Eugenie Sage, a member of the New Zealand Parliament who is environment spokeswoman for the Green Party, said the results belied the “100% pure” marketing image.

“We promote our country as 100 percent pure and 100 percent Middle Earth,” she told Parliament in October. “But to swim in our rivers, which is the birthright of Kiwi kids — you cannot do it in the majority of the rivers that the Ministry for the Environment monitored.”

Before the Nov. 28 release of the first of three “Hobbit” films by Mr. Jackson — the movies are based on a book by J.R.R. Tolkien, also the author of “The Lord of the Rings” — Prime Minister John Key has been courting more international tourism.

This year in Japan, Mr. Key introduced a “100% Middle Earth” campaign to attract tourists from that country. In September, he made an official trip to Los Angeles to woo the film and tourism industries.

The “Lord of the Rings” films were a boon for New Zealand, attracting more than 20,000 people a year to the country and pouring an estimated 700 million dollars into the economy in 2004 alone.

International tourist spending almost doubled, from 3.1 billion dollars in 1999, when filming of the “Lord of the Rings” began in the country, to 6 billion dollars at the end of 2004, a year after the final installment of the trilogy made its debut. By 2011, however, the number had tapered off to 5.6 billion dollars, according to statistics from the Ministry of Business, Innovation and Employment.

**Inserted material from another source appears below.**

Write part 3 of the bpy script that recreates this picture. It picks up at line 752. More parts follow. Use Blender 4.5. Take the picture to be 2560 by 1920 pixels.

Although the government has not projected any numbers for the “Hobbit” trilogy, it was desperate to keep the filming in New Zealand and repeat the success of “Lord of the Rings.” After a dispute with the New Zealand actors’ union, the government even changed labor legislation to clarify how actors were seen under the law. It also offered the Hollywood studio Warner Brothers an extra $25 million in tax breaks on top of its basic 15 percent subsidy as a sweetener.